Quelques théoriciens cependant veillaient : l'universitaire Hamat Mal Mal s'était fait le chantre de cette nouvelle « épopée ». Il définissait ainsi les frontières du nouvel Etat entre la Vakaga, le Bamingui-Bangoran et la Kémo-Gribizi, voire la Haute-Kotto. L'adjonction du Haut-Mbomou et du Mbomou n'était qu'un leurre.

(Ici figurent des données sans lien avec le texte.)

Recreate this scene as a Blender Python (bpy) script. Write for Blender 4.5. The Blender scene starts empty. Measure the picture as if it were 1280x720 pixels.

A l'époque, la « République du Dar El Kouti », dont il prônait la création, faisait référence à la période pré-coloniale, lorsque les dites régions étaient la propriété du sultan Rabah et du sultan Sénoussi. Ce dernier était le lieutenant puis le successeur de Rabah, après l'assassinat de ce dernier par les troupes coloniales françaises. La réhabilitation historique de cette période était également portée par un autre universitaire centrafricain, le professeur Bernard Simiti, nommé depuis ministre de l'enseignement supérieur et de la recherche scientifique dans le 3ème gouvernement de transition du premier-ministre Mahamat Kamoun. Tel le cheval de Troie, l'un des théoriciens de la partition est donc au cœur de l'Etat.

 

La conjonction des initiatives rappelées ci-dessus est sans doute à l'origine de la prétention du chef de l'Etat de la transition visant la réhabilitation des autorités traditionnels et des sultanats !

 

Comme on peut s'en rendre compte, la partition a été pensée et voulue. Il est curieux que les autorités de la transition n'aient pas saisi l'occasion du vote référendaire du dimanche 13 décembre 2015 pour poser la question de l'intégrité territoriale et de l'indivisibilité de la République Centrafricaine. Le débat aurait permis d'y voir plus clair et d'affirmer l'intangibilité des frontières actuelles de la RCA.

 

Tout pousse à croire que la présence d'importantes réserves de pétrole découvertes sur cette portion du territoire n'est pas étrangère à cette politique de sécession. Ce champs d'or noir est contigu aux réserves pétrolifères du Tchad, concédées à la société française Total. L'erreur commise par le dernier gouvernement du président déchu François Bozizé aura été, semble t'il, de promettre la concession de ces réserves de pétrole, côté centrafricain, à des investisseurs chinois.

 

Aujourd'hui, il semble acquis qu'on s'achemine progressivement vers la partition, sauf si l'organisation des Nations Unies, en la personne de son Secrétaire Général, n'y met le holà, par l'intermédiaire des forces internationales intégrées au sein de la Minusca. Ces dernières doivent investir Kaga-Bandoro et procéder à la neutralisation des chefs de guerre qui y sont installés. Les condamnations verbales du Conseil de sécurité n'ont aucune portée, même symbolique, pour ces « ennemis de la paix ».

 

En effet, les rebelles de l'ex-Séléka se sentent forts car ils disposent d'un armement lourd dont sont dépourvues les Forces armées centrafricaines, frappées elles d'embargo. On comprend dès lors pourquoi les « généraux » rebelles considèrent le réarmement des FACA comme une déclaration de guerre, nonobstant le fait que leurs propres troupes sont régulièrement réarmées de fusils mitrailleurs de fabrication israélienne, les mêmes armes que celles en dotation au sein des éléments de la garde présidentielle tchadienne.

 

En outre, il appartient aux différents candidats aux prochaines élections présidentielles en Centrafrique de se prononcer clairement sur ce point, en faisant valoir les voies et moyens qu'ils envisagent de prendre pour faire respecter l'intégrité du pays d'une part et, d'autre part, le sort qui sera réservé aux factieux et autres sécessionnistes du même acabit.

 

L'heure n'est plus aux conciliabules et dialogues improductifs qui sont exigés par les tenants de la partition. Ces consultations n'ont qu'une vertu : gagner du temps en espérant une amnistie générale, et une participation au gouvernement de la République. Les recommandations du Forum inter-centrafricain ainsi que les consultations populaires à la base ont largement débattu de ces questions. Leurs préconisations sont claires : un seul pays, un seul peuple, un seul Etat !

 

Il faut être clair : il n'y a plus rien à négocier.